__Task details__. Among the entries below, find the line with "S4 = stand_at(748, 249, 4.6, -3, 54, 'violet-grey", then quote it and each following line up to and including the line with "sheet(S4, -.13, .05, -.165, .13, 'bright", and nothing else.

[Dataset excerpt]
Begin
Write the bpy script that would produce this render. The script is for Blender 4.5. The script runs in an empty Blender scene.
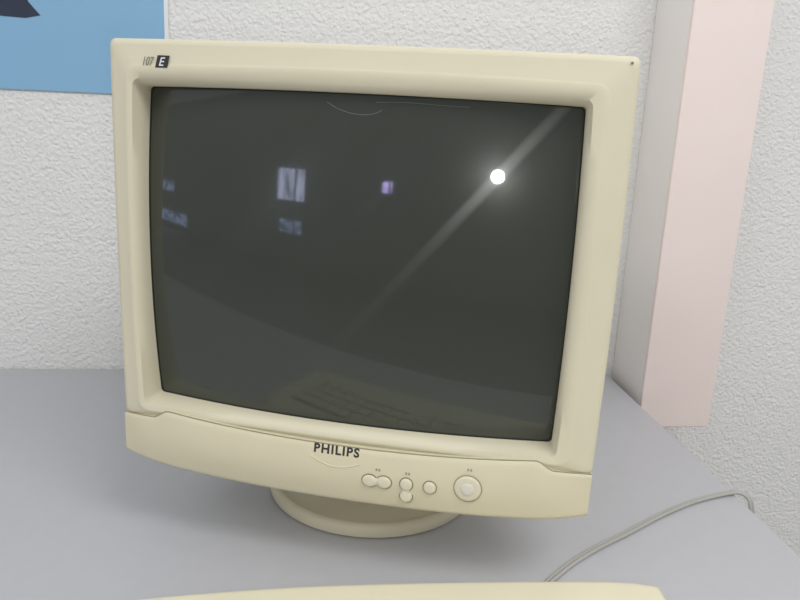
import bpy, bmesh, math
from mathutils import Matrix, Vector
scene=bpy.context.scene
scene.view_settings.view_transform='Standard'
COL=bpy.context.collection
TH=math.atan(.33)

# ---------------- materials ----------------
def srgb(r,g,b):
    f=lambda v:(v/255/12.92) if v/255<=.04045 else ((v/255+.055)/1.055)**2.4
    return (f(r),f(g),f(b),1)
def mat(name,col,rough=.5,var=.03,scale=30,bump=0,bscale=200,metal=0,spec=.5,coat=0,crough=.03):
    m=bpy.data.materials.new(name); m.use_nodes=True
    nt=m.node_tree; N=nt.nodes; L=nt.links; b=N['Principled BSDF']
    b.inputs['Roughness'].default_value=rough; b.inputs['Metallic'].default_value=metal
    b.inputs['Specular IOR Level'].default_value=spec; b.inputs['Coat Weight'].default_value=coat; b.inputs['Coat Roughness'].default_value=crough
    tc=N.new('ShaderNodeTexCoord'); n=N.new('ShaderNodeTexNoise'); n.inputs['Scale'].default_value=scale; n.inputs['Detail'].default_value=3
    L.new(tc.outputs['Object'],n.inputs['Vector'])
    r=N.new('ShaderNodeValToRGB')
    r.color_ramp.elements[0].position=.3; r.color_ramp.elements[1].position=.7
    r.color_ramp.elements[0].color=tuple(min(1,v*(1-var)) for v in col[:3])+(1,)
    r.color_ramp.elements[1].color=tuple(min(1,v*(1+var)) for v in col[:3])+(1,)
    L.new(n.outputs['Fac'],r.inputs['Fac']); L.new(r.outputs['Color'],b.inputs['Base Color'])
    if bump:
        n2=N.new('ShaderNodeTexNoise'); n2.inputs['Scale'].default_value=bscale; n2.inputs['Detail'].default_value=2
        L.new(tc.outputs['Object'],n2.inputs['Vector'])
        bp=N.new('ShaderNodeBump'); bp.inputs['Strength'].default_value=bump; bp.inputs['Distance'].default_value=.001
        L.new(n2.outputs['Fac'],bp.inputs['Height']); L.new(bp.outputs['Normal'],b.inputs['Normal'])
    return m
def stucco(name,col):
    m=bpy.data.materials.new(name); m.use_nodes=True
    nt=m.node_tree; N=nt.nodes; L=nt.links; b=N['Principled BSDF']
    b.inputs['Roughness'].default_value=.8; b.inputs['Base Color'].default_value=col
    tc=N.new('ShaderNodeTexCoord')
    n1=N.new('ShaderNodeTexVoronoi'); n1.feature='SMOOTH_F1'; n1.inputs['Scale'].default_value=205; n1.inputs['Smoothness'].default_value=.6
    n2=N.new('ShaderNodeTexNoise'); n2.inputs['Scale'].default_value=185; n2.inputs['Detail'].default_value=3
    w=N.new('ShaderNodeTexNoise'); w.inputs['Scale'].default_value=110; w.inputs['Detail'].default_value=1
    mx=N.new('ShaderNodeVectorMath'); mx.operation='MULTIPLY_ADD'; mx.inputs[1].default_value=(.008,.008,.008)
    L.new(tc.outputs['Object'],w.inputs['Vector']); L.new(w.outputs['Color'],mx.inputs[0]); L.new(tc.outputs['Object'],mx.inputs[2])
    L.new(mx.outputs[0],n1.inputs['Vector']); L.new(tc.outputs['Object'],n2.inputs['Vector'])
    a=N.new('ShaderNodeMath'); a.operation='MULTIPLY_ADD'; a.inputs[1].default_value=-.75
    L.new(n1.outputs['Distance'],a.inputs[0]); L.new(n2.outputs['Fac'],a.inputs[2])
    bp=N.new('ShaderNodeBump'); bp.inputs['Strength'].default_value=.7; bp.inputs['Distance'].default_value=.0028
    L.new(a.outputs[0],bp.inputs['Height']); L.new(bp.outputs['Normal'],b.inputs['Normal'])
    return m
def emis(name,col,st,sc=(14,1,3)):
    m=bpy.data.materials.new(name); m.use_nodes=True; nt=m.node_tree; b=nt.nodes['Principled BSDF']
    b.inputs['Base Color'].default_value=col
    tc=nt.nodes.new('ShaderNodeTexCoord'); mp=nt.nodes.new('ShaderNodeMapping'); mp.inputs['Scale'].default_value=sc
    n=nt.nodes.new('ShaderNodeTexNoise'); n.inputs['Scale'].default_value=1; n.inputs['Detail'].default_value=1
    r=nt.nodes.new('ShaderNodeValToRGB'); r.color_ramp.elements[0].position=.36; r.color_ramp.elements[1].position=.58
    r.color_ramp.elements[0].color=tuple(v*.2 for v in col[:3])+(1,); r.color_ramp.elements[1].color=col
    nt.links.new(tc.outputs['Object'],mp.inputs['Vector']); nt.links.new(mp.outputs[0],n.inputs['Vector']); nt.links.new(n.outputs['Fac'],r.inputs['Fac']); nt.links.new(r.outputs['Color'],b.inputs['Emission Color'])
    b.inputs['Emission Strength'].default_value=st
    return m
BEIGE=mat('beige_plastic',srgb(214,208,184),.5,.012,20,.12,1500)
BEIGE2=mat('beige_plastic_lower',srgb(210,203,177),.5,.012,20,.12,1500)
BUTTON=mat('button_plastic',srgb(214,208,186),.35,.01)
SEAM=mat('seam_shadow_beige',srgb(154,146,120),.7,.02)
RECESS=mat('recess_shadow_beige',srgb(132,124,100),.7,.02)
SILVER=mat('power_cap_grey',srgb(212,210,200),.3,.02)
DARK=mat('dark_print',srgb(48,48,45),.5,.05)
GREYP=mat('grey_print',srgb(120,117,102),.5,.05)
MARK=mat('faint_print',srgb(150,145,125),.5,.05)
BLACK=mat('black_plastic',srgb(24,25,24),.5,.05)
GLASS=mat('dark_tube_glass',srgb(52,57,50),.035,.04,6,spec=.5,coat=.4,crough=.22)
# faint directional wiping marks on the glass
nt=GLASS.node_tree; N=nt.nodes; L=nt.links
gl=N.new('ShaderNodeBsdfAnisotropic'); gl.inputs['Roughness'].default_value=.125; gl.inputs['Anisotropy'].default_value=.88; gl.inputs['Color'].default_value=(.9,.9,.9,1)
cv=N.new('ShaderNodeCombineXYZ'); cv.inputs[0].default_value=.73; cv.inputs[1].default_value=-.24; cv.inputs[2].default_value=-.64
L.new(cv.outputs[0],gl.inputs['Tangent'])
mxs=N.new('ShaderNodeMixShader'); mxs.inputs[0].default_value=.008
L.new(N['Principled BSDF'].outputs[0],mxs.inputs[1]); L.new(gl.outputs[0],mxs.inputs[2]); L.new(mxs.outputs[0],N['Material Output'].inputs['Surface'])
STREAK=mat('scratch_grey',srgb(112,115,113),.4,.05)
DESK=mat('grey_laminate',srgb(183,184,189),.45,.012,60,.05,900)
STUC=stucco('white_stucco',srgb(229,229,228))
PINK=mat('pale_pink_paint',srgb(245,230,226),.6,.012,8,.15,300)
STRIP=mat('white_paint',srgb(245,240,237),.6,.012,8,.15,300)
BLUE=mat('light_blue_paper',srgb(134,180,214),.5,.02,4)
WHITE=mat('white_paper',srgb(228,232,235),.5,.01)
NAVY=mat('navy_print',srgb(42,50,70),.5,.05)
CABLE=mat('grey_cable_sheath',srgb(170,169,164),.45,.02)
KEYB=mat('cream_plastic',srgb(226,220,194),.45,.015,20,.1,1500)
KEYC=mat('key_plastic',srgb(226,222,200),.45,.015)
STEEL=mat('grey_steel',srgb(120,122,126),.4,.02,metal=.6)
FLOORM=mat('grey_floor_tile',srgb(170,168,164),.5,.05,6)
REAR=mat('rear_wall_paint',srgb(196,197,196),.8,.02,3)

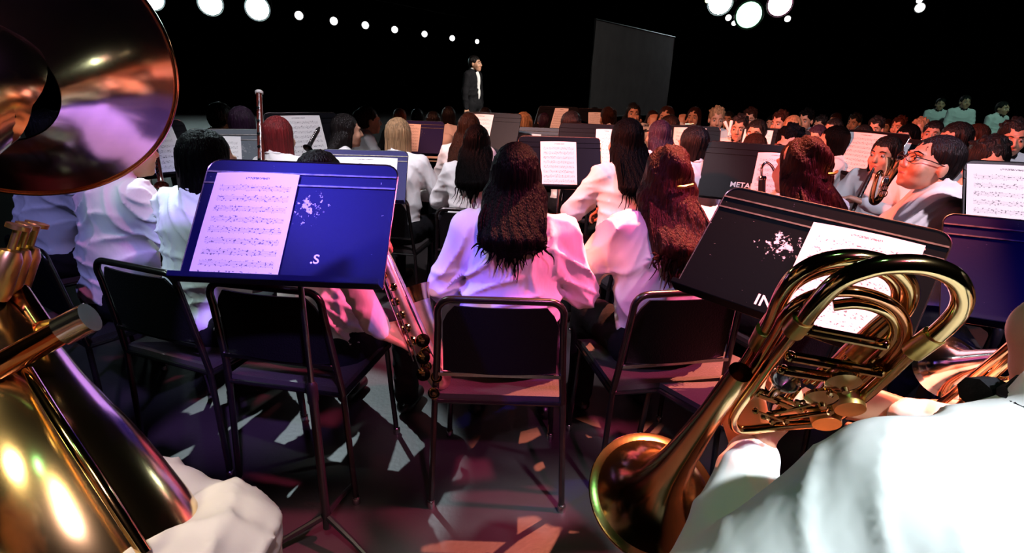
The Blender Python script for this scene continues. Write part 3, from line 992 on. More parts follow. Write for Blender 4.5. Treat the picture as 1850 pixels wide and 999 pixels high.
SL = stand((-.564, 1.307, 1.050), (1.0, -.029, 0), (-.018, -.785, .619), 'big blue-lit music stand left of centre, chipped paint and white stencilled S', text=('.S', .075, -.112, .034))
sheet(SL, -.226, -.005, -.168, .130, 'violet-lit sheet of printed music on the left foreground stand', skew=.006)
SR = stand((.707, 1.227, 1.004), (.753, -.654, -.079), (-.439, -.587, .680), 'large tilted dark music stand behind the trombone, right of centre', text=('INS', -.030, -.140, .042), m='desk_dark')
sheet(SR, -.015, .215, -.166, .120, 'pinkish white sheet of music behind the trombone tubes', yaw=.02)
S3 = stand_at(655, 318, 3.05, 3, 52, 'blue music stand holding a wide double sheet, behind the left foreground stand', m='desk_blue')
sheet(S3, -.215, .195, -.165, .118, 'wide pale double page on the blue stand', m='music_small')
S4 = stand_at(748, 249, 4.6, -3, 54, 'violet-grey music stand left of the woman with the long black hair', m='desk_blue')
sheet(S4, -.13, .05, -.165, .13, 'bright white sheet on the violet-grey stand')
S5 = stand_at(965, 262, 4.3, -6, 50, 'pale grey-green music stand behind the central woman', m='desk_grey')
sheet(S5, -.17, .05, -.165, .10, 'white sheet on the pale grey-green stand, half hidden by the central head')
S6 = stand_at(1012, 294, 3.2, 3, 58, 'black music stand right beside the central woman\'s head', m='desk_plain')
sheet(S6, -.12, .10, -.168, .135, 'mauve printed page on the black stand beside the central head')
S7 = stand_at(1070, 263, 3.9, -8, 60, 'black music stand in front of the woman with the blue-lit hair', m='desk_plain')
sheet(S7, .02, .165, -.165, .13, 'blank-looking white sheet left of the woman with blue-lit hair')
S8 = stand_at(1352, 312, 3.0, -28, 66, 'dark purple music stand with small stencilled letters, left of the boy in the bow tie', m='desk_plain', text=('METAL', -.02, -.090, .042))
sheet(S8, .03, .22, -.168, .12, 'curling pink-white page on the dark purple stand', bend=.012)
S9 = stand_at(1890, 380, 1.85, -14, 62, 'music stand at the right edge holding a large lavender page', m='desk_plain')
sheet(S9, -.245, .02, -.165, .155, 'lavender page of music at the right edge of the picture')
S10 = stand_at(1908, 503, 1.42, -24, 48, 'nearest blue-black music stand at the right edge, scratched', m='desk')
S11 = stand_at(556, 250, 3.5, 48, 70, 'music stand turned sideways right of the red-haired player', m='desk_plain')
sheet(S11, -.20, .12, -.165, .15, 'white page on the sideways stand right of the red hair')
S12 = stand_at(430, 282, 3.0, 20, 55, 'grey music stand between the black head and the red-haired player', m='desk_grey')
sheet(S12, -.22, .02, -.165, .12, 'white page on the grey stand beside the red-haired player')
S13 = stand_at(262, 270, 2.9, 55, 60, 'music stand half hidden behind the rim of the tuba bell', m='desk_plain')
sheet(S13, -.20, .18, -.165, .15, 'pale page peeping out beside the tuba bell')
S14 = stand_at(1242, 262, 4.4, -12, 62, 'music stand between two dark heads right of the wavy-haired woman', m='desk_plain')
sheet(S14, -.12, .14, -.165, .15, 'lilac page between two dark heads')
S15 = stand_at(1560, 278, 3.7, -76, 62, 'music stand seen edge-on right of the auburn-haired woman', m='desk_plain')
sheet(S15, -.24, .10, -.165, .15, 'narrow lilac page seen edge-on right of the auburn hair')
S16 = stand_at(882, 240, 4.2, -20, 62, 'music stand behind the long black hair left of centre', m='desk_plain')
sheet(S16, -.20, .02, -.165, .15, 'white page showing right of the long black hair')
S17 = stand_at(1075, 221, 6.2, 0, 62, 'far music stand above the black stand of the centre', m='desk_plain')
sheet(S17, -.08, .09, -.12, .12, 'small mauve page on a far stand')
S18 = stand_at(1003, 218, 6.0, -30, 62, 'far music stand right of the fair-haired head', m='desk_plain')
sheet(S18, -.04, .13, -.14, .15, 'small pink page on a far stand right of the fair head')
S19 = stand_at(1395, 268, 4.3, -30, 62, 'music stand behind the curly dark head left of the boy in the bow tie', m='desk_plain')
sheet(S19, -.24, -.02, -.165, .15, 'lilac page standing behind the dark purple stand')
S20 = stand_at(1622, 292, 3.7, -58, 62, 'black music stand before the smiling player with red-lit face', m='desk_plain')
sheet(S20, -.20, .03, -.165, .14, 'pale page in front of the player with the red-lit face')


# ------------------------------------------------------------------ the players
def put(root, u, vtop, d, rz, label=None, cat='person', hgt=1.262, group=None, mats=None, copy=True, chair_label=None, hx=.035):
    """seat (or stand) a figure so that the top of its head shows at u, vtop at depth d"""
    top = P(u, vtop, d); s = top.z / root['_top'] if hgt else 1
    s = max(.86, min(1.14, s))
    a = math.radians(rz)
    x = top.x + math.sin(a) * hx * s; y = top.y - math.cos(a) * hx * s
    if copy: r = dup(root, (x, y, 0), a, s, label, cat, group, mats)
    else:
        r = root; r.location = (x, y, 0); r.rotation_euler = (0, 0, a); r.scale = (s,) * 3
        if group: r['group'] = group
    if chair_label:
        chair(x + math.sin(a) * .02, y - math.cos(a) * .02, rz, chair_label, s)
    return r


def place(root, x, y, rz, s=1.0):
    root.location = (x, y, 0); root.rotation_euler = (0, 0, math.radians(rz)); root.scale = (s,) * 3
    return root


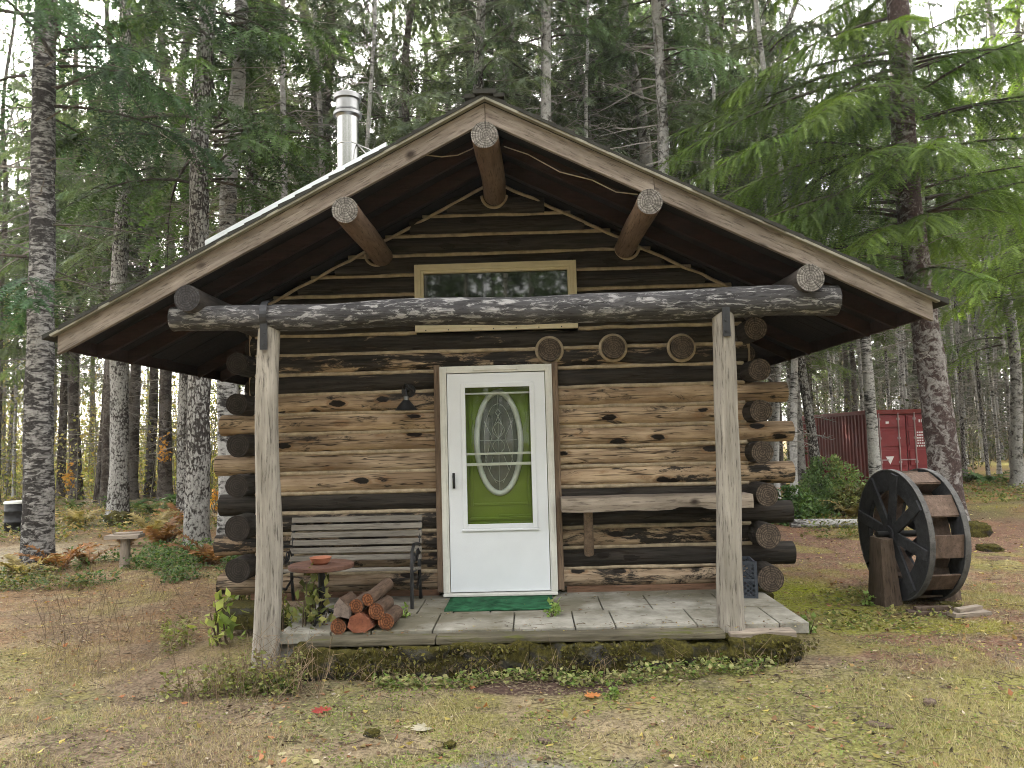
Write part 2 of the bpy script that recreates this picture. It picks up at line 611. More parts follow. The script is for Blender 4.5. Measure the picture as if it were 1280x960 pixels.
End
__Full solution__.
S4 = stand_at(748, 249, 4.6, -3, 54, 'violet-grey music stand left of the woman with the long black hair', m='desk_blue')
sheet(S4, -.13, .05, -.165, .13, 'bright white sheet on the violet-grey stand')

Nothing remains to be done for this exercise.